Repeat exactly the lines of the listing below, please, starting with the first and ending with the line containing "return r.outputs['Color']"; leave out the rest.

## SUPPLIED INFORMATION
* * * * * * *

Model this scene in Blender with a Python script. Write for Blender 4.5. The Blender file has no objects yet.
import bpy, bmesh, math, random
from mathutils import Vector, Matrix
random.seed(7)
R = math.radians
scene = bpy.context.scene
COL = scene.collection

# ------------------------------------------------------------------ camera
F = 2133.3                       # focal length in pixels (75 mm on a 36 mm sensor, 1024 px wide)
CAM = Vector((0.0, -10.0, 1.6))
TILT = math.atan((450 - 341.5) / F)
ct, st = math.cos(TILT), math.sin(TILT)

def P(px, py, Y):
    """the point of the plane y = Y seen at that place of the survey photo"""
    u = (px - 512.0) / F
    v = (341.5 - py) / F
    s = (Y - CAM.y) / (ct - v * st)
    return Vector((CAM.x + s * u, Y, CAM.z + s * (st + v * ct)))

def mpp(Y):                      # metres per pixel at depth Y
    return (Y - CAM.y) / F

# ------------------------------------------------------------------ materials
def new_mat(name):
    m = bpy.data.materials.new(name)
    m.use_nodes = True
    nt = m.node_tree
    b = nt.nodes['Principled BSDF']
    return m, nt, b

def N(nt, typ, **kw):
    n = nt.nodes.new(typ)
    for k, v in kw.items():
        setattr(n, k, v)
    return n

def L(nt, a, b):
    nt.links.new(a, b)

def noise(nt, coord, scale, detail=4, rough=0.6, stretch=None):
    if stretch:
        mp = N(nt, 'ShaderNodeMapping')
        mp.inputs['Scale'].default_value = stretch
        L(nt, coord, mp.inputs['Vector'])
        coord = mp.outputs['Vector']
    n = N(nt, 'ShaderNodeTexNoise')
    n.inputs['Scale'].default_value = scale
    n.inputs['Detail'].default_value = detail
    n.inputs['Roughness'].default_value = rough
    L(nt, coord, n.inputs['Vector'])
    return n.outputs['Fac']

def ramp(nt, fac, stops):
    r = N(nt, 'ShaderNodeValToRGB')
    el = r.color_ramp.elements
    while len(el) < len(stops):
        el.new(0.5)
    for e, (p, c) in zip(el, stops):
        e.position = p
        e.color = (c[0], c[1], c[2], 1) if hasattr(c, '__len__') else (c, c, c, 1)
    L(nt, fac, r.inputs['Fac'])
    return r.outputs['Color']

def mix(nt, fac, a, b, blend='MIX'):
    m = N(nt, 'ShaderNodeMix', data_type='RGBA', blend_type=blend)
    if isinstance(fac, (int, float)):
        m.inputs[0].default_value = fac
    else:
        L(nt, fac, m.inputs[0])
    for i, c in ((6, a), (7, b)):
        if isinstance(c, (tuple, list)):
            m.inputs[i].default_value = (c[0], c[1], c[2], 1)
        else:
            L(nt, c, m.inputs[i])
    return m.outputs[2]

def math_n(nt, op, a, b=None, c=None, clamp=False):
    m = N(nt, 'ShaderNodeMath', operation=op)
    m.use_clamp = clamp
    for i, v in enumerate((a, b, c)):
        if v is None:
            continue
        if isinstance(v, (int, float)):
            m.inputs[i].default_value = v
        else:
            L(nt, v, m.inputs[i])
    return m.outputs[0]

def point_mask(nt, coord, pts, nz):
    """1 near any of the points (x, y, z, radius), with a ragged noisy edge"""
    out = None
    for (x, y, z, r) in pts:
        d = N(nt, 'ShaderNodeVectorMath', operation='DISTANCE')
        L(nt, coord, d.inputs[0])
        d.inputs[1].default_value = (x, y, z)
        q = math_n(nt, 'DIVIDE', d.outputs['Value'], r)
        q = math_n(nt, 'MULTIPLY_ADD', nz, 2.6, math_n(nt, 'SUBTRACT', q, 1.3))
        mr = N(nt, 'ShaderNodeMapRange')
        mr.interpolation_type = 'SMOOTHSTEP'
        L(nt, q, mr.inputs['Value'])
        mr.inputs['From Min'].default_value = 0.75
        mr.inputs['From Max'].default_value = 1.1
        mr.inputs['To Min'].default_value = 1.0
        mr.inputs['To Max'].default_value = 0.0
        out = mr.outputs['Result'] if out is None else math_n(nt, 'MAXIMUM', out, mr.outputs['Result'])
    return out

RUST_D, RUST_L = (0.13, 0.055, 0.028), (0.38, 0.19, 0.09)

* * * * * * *

## THE COMPLETED TASK
Model this scene in Blender with a Python script. Write for Blender 4.5. The Blender file has no objects yet.
import bpy, bmesh, math, random
from mathutils import Vector, Matrix
random.seed(7)
R = math.radians
scene = bpy.context.scene
COL = scene.collection

# ------------------------------------------------------------------ camera
F = 2133.3                       # focal length in pixels (75 mm on a 36 mm sensor, 1024 px wide)
CAM = Vector((0.0, -10.0, 1.6))
TILT = math.atan((450 - 341.5) / F)
ct, st = math.cos(TILT), math.sin(TILT)

def P(px, py, Y):
    """the point of the plane y = Y seen at that place of the survey photo"""
    u = (px - 512.0) / F
    v = (341.5 - py) / F
    s = (Y - CAM.y) / (ct - v * st)
    return Vector((CAM.x + s * u, Y, CAM.z + s * (st + v * ct)))

def mpp(Y):                      # metres per pixel at depth Y
    return (Y - CAM.y) / F

# ------------------------------------------------------------------ materials
def new_mat(name):
    m = bpy.data.materials.new(name)
    m.use_nodes = True
    nt = m.node_tree
    b = nt.nodes['Principled BSDF']
    return m, nt, b

def N(nt, typ, **kw):
    n = nt.nodes.new(typ)
    for k, v in kw.items():
        setattr(n, k, v)
    return n

def L(nt, a, b):
    nt.links.new(a, b)

def noise(nt, coord, scale, detail=4, rough=0.6, stretch=None):
    if stretch:
        mp = N(nt, 'ShaderNodeMapping')
        mp.inputs['Scale'].default_value = stretch
        L(nt, coord, mp.inputs['Vector'])
        coord = mp.outputs['Vector']
    n = N(nt, 'ShaderNodeTexNoise')
    n.inputs['Scale'].default_value = scale
    n.inputs['Detail'].default_value = detail
    n.inputs['Roughness'].default_value = rough
    L(nt, coord, n.inputs['Vector'])
    return n.outputs['Fac']

def ramp(nt, fac, stops):
    r = N(nt, 'ShaderNodeValToRGB')
    el = r.color_ramp.elements
    while len(el) < len(stops):
        el.new(0.5)
    for e, (p, c) in zip(el, stops):
        e.position = p
        e.color = (c[0], c[1], c[2], 1) if hasattr(c, '__len__') else (c, c, c, 1)
    L(nt, fac, r.inputs['Fac'])
    return r.outputs['Color']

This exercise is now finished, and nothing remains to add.